Welcome to my blog! This is a site where you can keep up to date on my life as a full-time athlete in the sport of cross country skiing. You can expect regular updates throughout the year as I report on training, racing, life in general and maybe even some school. Sponsors, family, friends and fans: Enjoy!

Thursday, October 22, 2009

Straight Outta P'ton

Recently I have had a nasty case of tendinitis in my right foot.  For the past 2 weeks I have been reduced to a select few training activities: double poling, upper body strength, core exercises, swimming and Spirotiger.  All of which actually fit nicely into the 3 top focuses I discussed in my last post.  Needless to say, I am now a tank at all things upper body.

Today I completed my 4th ~2hr double pole session in a week down in the farmland of Pemberton (just down the hill from Whistler on the opposite side from Squamish).

Pemberton Meadows Road is a fantastic training location.  A 25km road, mostly smooth as a baby's bottom, with the biggest climb being about 1 meter of elevation gain (approaching a bridge).  One day I was there the traffic rate was 6 vehicles per hour.

I have never had a bad day in Pemby.  The scenery is absolutely stunning, with the narrow valley of quaint agriculture chokeholded by abrupt mountain-sides standing guard over this fertile, spud-growing gem of a town.  The views are never boring and you discover some new, comical, relic of an edifice every time on that road.  Today I saw a dilapidated hobbit-sized house, about 6-feet wide, laying in the middle of a field wedged between the bottom ends of two giant, end-to-end redwood logs that had been built into, hollowed out to provide an additional couple feet of habitable space on either side of the structure and with another window pieced into each log.

There's also this shaggy-ass llama that I have a staring match with every time I pass by.

I think there's a lot to be said about long, flat training roads.  The even training stimulus keeps the entire ski challenging, allowing you to be completely immersed in the finer technical aspects of skiing without having to worry about a terrain change or excessive traffic.  I have logged about 150km of focused double-pole cadence, forward lean/reach and core crunch work on this road in the past week.  I have also tried some nostril-only breathing to add in a challenge to the respiratory system (VERY hard) from time to time.

The only downside to rollerskiing in Pemberton is that it's a 30 minute drive from where I live.  Not good.  It's the nearest flat road though, and when my foot was largely immobile it was my only option.

On the opposite side of Pemberton from P. Meadows Road, there is the Duffy Lake Road.  By which I mean the LEGENDARY Duffy Lake Road.  Hailed as the best rollerskiing climb in Canada by some.  12km of brand-spankin' new pavement rising into the heavens.  Some pitches at 15%+.
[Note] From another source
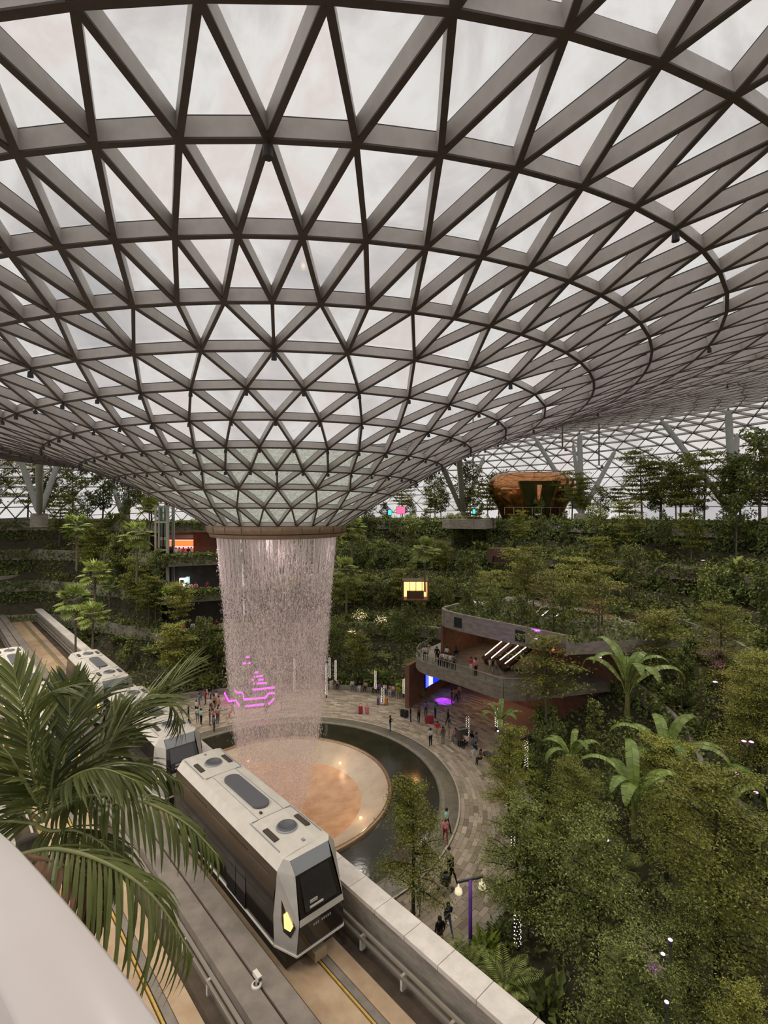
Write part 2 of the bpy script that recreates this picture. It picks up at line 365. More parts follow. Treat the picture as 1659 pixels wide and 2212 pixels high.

With these two roads, Pemberton is a legitimate contender for perhaps a top-10 finish for top rollerskiing towns in Canada.

Pemby, baby.  Pemby.


PS. The foot is nearly recovered and the Pemberton sessions will now become more infrequent as I return to taking advantage of the endless training opportunities found outside my front door in Whistler Spring Creek.


kajsabrita said...

Oh, boohoo, 30 minute drive. I have to drive at least 45 minutes everyday to get to training with the team, and an hour to get up the mountain in the winter... damn Van traffic. Glad the foot is healing though, better be up for monday!

skatie ronski said...

Great photos and stories from the past fall. You are lucky to live in such a beautiful playground. I got to spend a week camping and mt biking in the Pemberton/Whistler area a few weeks ago-- it was heaven on Earth. It sounds like I will have to go back and bring the rollerskis too! Best of luck with the rest of your ski season preparations. See you this winter!